Without doubt, Andy Statman is the creator of a uniquely American fusion music — call it jazz, spiritual, multicultural, or whatever. For the first time since 1999, Statman performs in Seattle on Nov. 30 to benefit Chabad at the University of Washington. The show anchors a three-city Pacific Northwest tour for the Andy Statman Trio and includes a midday Tuesday master class for the UW Klezmer Band.
With 16 albums of his own, and decades of sharing stages with everyone from Itzhak Perlman to Ricky Skaggs to Bela Fleck, Statman, 60, reigns as a groundbreaking artist of both the “newgrass” American roots music movement and the American klezmer renaissance that began in the 1970s.
“I look at the Jewish music as just another part of the Americana,” Statman told JTNews. “Here and in Israel is where the Chassidic “˜klezmer’ developed, from Chassidic vocal music.”
Jewish readers of a certain age may recall being deeply touched by the 1995 album Songs of our Fathers, including its stately interpretation of “Adon Olam” from Statman and his former mandolin teacher, “dawg music” pioneer and Jerry Garcia collaborator David Grisman. The two later followed up with “New Shabbos Waltz.”
Statman’s visit to Seattle is thanks to his longtime friendship with the father of the resident rabbi at Chabad at the UW, Elie Estrin. Based a block north of campus, the Estrin family regularly hosts students for Shabbat and other learning opportunities.
Instead of having the usual fundraising dinner, Estrin said, “we wanted to do something after our own style…open, loose, enjoyable.”
“Music is a big passion of
mine,” said Estrin (whose talk to UW School of Music ethnomusicology students, “The Americanization of Niggunim,” is posted at
www.jewishmusicreport.com). Because the Lakeside Events Center, on the north shore of Lake Union, offers a club atmosphere on two levels, there will be room for music and socializing, Estrin said. A cocktail reception will precede the performance and continue during the music.
“Chabad” is actually an acronym: The initials chet, bet, and dalet for “chochma [wisdom], bina [understanding], and da’at [understanding],” an approach to mystical knowledge developed developed in the Russian town of Lubavitch. Indeed, Statman titled his 2004 album of melodies of the Lubavitcher Chassidim Wisdom, Understanding, Knowledge. A Portland show on this tour is also a Chabad benefit.

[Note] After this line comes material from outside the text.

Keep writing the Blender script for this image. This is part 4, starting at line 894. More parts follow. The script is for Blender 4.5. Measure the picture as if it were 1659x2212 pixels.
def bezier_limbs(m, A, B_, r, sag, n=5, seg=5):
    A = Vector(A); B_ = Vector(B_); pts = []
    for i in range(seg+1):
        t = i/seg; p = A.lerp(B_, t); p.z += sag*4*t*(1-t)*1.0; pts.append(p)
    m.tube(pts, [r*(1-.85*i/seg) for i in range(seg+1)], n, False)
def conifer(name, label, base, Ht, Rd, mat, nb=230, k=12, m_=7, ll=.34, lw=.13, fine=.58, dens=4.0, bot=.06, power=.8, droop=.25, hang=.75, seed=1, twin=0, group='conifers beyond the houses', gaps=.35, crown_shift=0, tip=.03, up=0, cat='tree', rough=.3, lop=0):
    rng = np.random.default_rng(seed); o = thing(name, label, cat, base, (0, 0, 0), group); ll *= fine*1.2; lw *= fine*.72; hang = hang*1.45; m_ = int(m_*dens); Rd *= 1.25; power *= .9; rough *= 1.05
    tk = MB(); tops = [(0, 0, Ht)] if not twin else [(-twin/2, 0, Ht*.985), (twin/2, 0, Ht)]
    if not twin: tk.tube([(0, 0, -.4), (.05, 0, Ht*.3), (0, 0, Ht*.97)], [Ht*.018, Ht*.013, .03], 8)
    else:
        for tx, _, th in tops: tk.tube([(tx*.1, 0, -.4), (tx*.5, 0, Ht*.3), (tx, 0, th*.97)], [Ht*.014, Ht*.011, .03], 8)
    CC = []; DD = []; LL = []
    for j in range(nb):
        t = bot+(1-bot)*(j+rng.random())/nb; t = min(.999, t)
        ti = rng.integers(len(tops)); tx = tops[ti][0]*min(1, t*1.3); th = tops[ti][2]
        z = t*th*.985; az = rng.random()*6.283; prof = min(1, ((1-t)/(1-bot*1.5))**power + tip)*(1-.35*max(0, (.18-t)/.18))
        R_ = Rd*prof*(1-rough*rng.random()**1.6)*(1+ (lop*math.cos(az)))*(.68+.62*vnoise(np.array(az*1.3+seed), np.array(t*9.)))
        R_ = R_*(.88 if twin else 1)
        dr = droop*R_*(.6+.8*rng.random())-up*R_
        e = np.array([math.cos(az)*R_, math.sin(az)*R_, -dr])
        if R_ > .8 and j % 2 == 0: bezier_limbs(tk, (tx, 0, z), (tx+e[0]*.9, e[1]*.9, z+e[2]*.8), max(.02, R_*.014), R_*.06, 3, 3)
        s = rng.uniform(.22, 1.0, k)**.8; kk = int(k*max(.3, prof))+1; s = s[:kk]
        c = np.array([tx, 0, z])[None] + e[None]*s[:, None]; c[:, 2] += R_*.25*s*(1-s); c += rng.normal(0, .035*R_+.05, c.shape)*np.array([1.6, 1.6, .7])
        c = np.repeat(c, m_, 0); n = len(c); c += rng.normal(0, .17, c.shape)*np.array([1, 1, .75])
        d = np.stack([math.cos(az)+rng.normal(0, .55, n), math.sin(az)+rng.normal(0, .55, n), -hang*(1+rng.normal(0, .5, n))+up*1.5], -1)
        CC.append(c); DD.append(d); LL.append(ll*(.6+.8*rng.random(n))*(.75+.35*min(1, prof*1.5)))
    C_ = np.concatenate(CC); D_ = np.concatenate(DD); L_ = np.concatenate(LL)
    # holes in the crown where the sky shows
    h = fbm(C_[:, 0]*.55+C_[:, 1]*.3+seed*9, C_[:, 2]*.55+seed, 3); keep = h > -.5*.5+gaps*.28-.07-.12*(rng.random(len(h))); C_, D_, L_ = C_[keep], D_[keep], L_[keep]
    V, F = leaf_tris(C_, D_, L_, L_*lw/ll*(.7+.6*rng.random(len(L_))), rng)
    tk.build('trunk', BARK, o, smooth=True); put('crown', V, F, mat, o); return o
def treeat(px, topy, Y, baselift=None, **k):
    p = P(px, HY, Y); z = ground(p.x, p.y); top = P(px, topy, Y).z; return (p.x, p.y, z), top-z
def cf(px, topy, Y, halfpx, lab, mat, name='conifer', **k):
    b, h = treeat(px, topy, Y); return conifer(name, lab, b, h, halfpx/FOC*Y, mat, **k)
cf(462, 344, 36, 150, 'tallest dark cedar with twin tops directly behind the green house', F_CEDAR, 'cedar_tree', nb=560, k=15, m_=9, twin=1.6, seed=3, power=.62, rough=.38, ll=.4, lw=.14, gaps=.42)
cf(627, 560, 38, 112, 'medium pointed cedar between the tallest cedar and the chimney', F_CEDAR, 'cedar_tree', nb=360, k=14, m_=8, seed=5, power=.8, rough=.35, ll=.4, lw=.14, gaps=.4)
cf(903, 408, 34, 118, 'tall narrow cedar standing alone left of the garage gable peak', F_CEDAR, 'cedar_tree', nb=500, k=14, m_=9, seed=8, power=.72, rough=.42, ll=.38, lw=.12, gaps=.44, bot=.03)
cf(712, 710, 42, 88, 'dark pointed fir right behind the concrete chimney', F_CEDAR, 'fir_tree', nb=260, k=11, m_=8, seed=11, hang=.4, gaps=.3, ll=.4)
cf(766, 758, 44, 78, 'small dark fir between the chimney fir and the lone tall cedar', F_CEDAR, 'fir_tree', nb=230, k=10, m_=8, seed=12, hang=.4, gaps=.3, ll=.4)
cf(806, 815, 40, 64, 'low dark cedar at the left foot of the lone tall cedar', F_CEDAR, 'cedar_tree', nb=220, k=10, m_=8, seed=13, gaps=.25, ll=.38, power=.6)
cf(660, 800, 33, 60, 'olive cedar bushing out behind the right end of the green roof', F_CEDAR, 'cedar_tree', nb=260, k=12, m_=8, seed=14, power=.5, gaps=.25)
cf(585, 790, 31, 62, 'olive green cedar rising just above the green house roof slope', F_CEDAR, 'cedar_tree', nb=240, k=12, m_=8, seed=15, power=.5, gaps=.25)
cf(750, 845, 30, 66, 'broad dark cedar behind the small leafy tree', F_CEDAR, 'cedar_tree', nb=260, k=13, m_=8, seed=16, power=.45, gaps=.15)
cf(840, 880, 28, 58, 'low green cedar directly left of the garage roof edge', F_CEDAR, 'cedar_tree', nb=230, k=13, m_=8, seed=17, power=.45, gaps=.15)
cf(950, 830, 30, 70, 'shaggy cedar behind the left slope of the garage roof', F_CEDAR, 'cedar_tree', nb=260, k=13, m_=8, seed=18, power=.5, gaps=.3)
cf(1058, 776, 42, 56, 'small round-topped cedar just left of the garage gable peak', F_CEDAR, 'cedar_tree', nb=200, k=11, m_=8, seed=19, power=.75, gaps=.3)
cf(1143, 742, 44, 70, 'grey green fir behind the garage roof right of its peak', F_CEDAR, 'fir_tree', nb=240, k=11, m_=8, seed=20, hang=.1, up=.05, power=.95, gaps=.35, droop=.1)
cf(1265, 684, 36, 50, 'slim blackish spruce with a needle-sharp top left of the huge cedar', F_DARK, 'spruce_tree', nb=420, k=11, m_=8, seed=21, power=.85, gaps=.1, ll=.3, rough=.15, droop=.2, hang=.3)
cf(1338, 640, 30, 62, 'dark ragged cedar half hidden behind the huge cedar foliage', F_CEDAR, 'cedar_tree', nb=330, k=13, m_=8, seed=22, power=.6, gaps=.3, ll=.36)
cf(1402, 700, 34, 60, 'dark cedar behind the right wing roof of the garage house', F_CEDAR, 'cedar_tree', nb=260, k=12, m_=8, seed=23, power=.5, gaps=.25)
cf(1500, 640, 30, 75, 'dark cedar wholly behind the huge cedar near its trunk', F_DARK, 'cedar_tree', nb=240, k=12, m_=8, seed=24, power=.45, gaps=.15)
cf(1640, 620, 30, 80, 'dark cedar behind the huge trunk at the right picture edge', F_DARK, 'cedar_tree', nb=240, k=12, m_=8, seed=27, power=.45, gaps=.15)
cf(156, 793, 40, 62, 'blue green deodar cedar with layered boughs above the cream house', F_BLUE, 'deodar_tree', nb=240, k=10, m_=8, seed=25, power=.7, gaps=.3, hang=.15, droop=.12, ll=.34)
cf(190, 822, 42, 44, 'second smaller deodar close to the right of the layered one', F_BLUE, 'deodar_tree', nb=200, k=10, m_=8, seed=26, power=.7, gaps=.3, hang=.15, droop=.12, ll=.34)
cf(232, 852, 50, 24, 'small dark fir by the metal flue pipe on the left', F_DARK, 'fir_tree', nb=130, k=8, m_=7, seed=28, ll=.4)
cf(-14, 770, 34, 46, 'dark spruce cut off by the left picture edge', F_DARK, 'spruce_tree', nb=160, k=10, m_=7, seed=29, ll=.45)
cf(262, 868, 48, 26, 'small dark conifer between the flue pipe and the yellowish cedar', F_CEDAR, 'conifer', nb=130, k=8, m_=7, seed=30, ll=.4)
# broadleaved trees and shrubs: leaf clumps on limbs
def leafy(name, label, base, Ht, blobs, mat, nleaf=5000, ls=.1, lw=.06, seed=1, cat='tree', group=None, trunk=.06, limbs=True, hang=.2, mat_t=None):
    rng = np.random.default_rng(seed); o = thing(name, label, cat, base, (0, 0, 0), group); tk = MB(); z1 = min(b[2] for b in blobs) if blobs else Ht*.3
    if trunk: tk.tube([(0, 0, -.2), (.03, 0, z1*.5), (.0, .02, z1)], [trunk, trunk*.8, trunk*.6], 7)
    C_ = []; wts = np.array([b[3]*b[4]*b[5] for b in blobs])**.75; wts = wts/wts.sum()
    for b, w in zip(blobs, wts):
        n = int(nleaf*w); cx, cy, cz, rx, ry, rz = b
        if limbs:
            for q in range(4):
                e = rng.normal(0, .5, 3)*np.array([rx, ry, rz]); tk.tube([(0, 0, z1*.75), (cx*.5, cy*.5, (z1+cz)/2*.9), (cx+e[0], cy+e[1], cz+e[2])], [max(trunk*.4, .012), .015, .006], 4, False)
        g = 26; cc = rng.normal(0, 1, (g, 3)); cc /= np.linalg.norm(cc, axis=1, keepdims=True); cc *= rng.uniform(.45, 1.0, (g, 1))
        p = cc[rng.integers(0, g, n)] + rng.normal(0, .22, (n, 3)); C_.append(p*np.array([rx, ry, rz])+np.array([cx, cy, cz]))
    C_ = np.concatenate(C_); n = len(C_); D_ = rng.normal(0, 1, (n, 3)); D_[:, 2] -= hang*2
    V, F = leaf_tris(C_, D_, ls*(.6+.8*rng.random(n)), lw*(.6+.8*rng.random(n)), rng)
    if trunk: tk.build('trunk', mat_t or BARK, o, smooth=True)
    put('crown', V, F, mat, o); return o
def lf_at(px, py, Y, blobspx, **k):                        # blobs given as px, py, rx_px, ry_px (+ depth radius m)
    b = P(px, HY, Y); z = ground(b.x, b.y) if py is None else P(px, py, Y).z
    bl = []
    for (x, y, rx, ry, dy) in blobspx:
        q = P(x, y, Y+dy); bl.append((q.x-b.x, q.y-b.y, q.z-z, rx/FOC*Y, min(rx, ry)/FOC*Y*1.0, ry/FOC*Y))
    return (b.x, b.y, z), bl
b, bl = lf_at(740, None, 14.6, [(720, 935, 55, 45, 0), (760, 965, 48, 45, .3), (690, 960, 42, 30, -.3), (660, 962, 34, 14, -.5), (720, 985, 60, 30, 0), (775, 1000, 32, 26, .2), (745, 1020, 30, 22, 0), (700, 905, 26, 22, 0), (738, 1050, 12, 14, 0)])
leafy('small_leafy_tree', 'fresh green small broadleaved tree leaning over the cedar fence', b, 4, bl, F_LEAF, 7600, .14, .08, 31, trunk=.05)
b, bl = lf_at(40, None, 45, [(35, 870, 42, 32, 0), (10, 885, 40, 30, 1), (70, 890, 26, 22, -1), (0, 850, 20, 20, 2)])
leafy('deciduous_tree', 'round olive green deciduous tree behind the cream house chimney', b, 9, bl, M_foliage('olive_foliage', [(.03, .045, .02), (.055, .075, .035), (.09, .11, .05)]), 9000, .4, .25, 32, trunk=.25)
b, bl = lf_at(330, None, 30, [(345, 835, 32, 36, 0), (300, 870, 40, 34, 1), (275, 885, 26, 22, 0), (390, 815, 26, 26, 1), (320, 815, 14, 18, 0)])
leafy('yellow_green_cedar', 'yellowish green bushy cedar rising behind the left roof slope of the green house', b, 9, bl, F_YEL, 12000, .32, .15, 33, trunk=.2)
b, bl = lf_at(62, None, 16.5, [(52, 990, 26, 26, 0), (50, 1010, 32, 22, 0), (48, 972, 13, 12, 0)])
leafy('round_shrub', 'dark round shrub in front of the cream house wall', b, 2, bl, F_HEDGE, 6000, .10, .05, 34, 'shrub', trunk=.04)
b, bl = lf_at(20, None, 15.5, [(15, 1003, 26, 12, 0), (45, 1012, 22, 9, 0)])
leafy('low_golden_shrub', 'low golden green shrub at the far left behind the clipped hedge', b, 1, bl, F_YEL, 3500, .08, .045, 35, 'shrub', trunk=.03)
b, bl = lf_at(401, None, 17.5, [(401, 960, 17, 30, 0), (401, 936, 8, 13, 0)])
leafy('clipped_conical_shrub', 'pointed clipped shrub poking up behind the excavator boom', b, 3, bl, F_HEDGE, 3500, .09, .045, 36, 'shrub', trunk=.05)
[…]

The last time Statman played Seattle, he was at the Stroum Jewish Community Center on Mercer Island with a quartet, including piano, just after the release of his album Hidden Light. Statman said he decided to drop the piano because “I felt that the chords were too limiting,” he says. “It’s like what Ornette Coleman did,” he added, acknowledging a major jazz
influence.
Jazz, of course, is not the only improvisational tradition, as Statman emphasizes, bringing the point home: “Jewish music is mostly modal music. Chords can color the melody and convert it into something it isn’t. Modal music is powerful and fragile.”
As a teenager, Statman sought out mandolin maestro and new-acoustic pioneer David Grisman to teach him bluegrass. He later turned to learning klezmer clarinet and apprenticed himself to Dave Tarras, the last of the great European masters, who bequeathed his clarinet to Statman. That won’t be the instrument he’ll play in Seattle, though; he’s using a newer one by the same maker.
The Andy Statman Trio’s visit also offers a tremendous learning opportunity for some lucky UW School of Music students: He’ll hold a one-hour master class for the UW Klezmer Band. The public is invited to watch (the room holds about 85 people).
The band’s leader, graduate student and music major Ethan Chessin, heard about Statman’s upcoming visit from the ethnomusicology department, and arranged for the master class. The band is “a young group” of about 20, he says, including four Japanese exchange students. It’s early in their training, and they’ve been trying out the few klezmer tunes they’ve learned so far with field trips and sessions with local and visiting klezmorim.
Statman’s comfort with Klezmer doesn’t stray far from his roots. His spiritual life is as an Orthodox Jew, at home in Brooklyn’s Flatbush neighborhood, not far from where he grew up in Queens. As a kid going to Hebrew school, he was hungry for music and roots, but not traditionally observant. These days, he doesn’t hide his observance.
“The way I dress is the way I dress,” says the man who now goes everywhere in a black velvet kippa, white shirt, black pants, dangling tzitzit, and the occasional black hat. “Just being a frum [traditionally observant] person, this is the world me and my family live in. I’ve never put on a costume for jobs that I played. I came up playing music in the late ‘60s and early ‘70s. The way we dressed offstage was the way we dressed onstage. I’m there to play the music and that’s what it’s about.”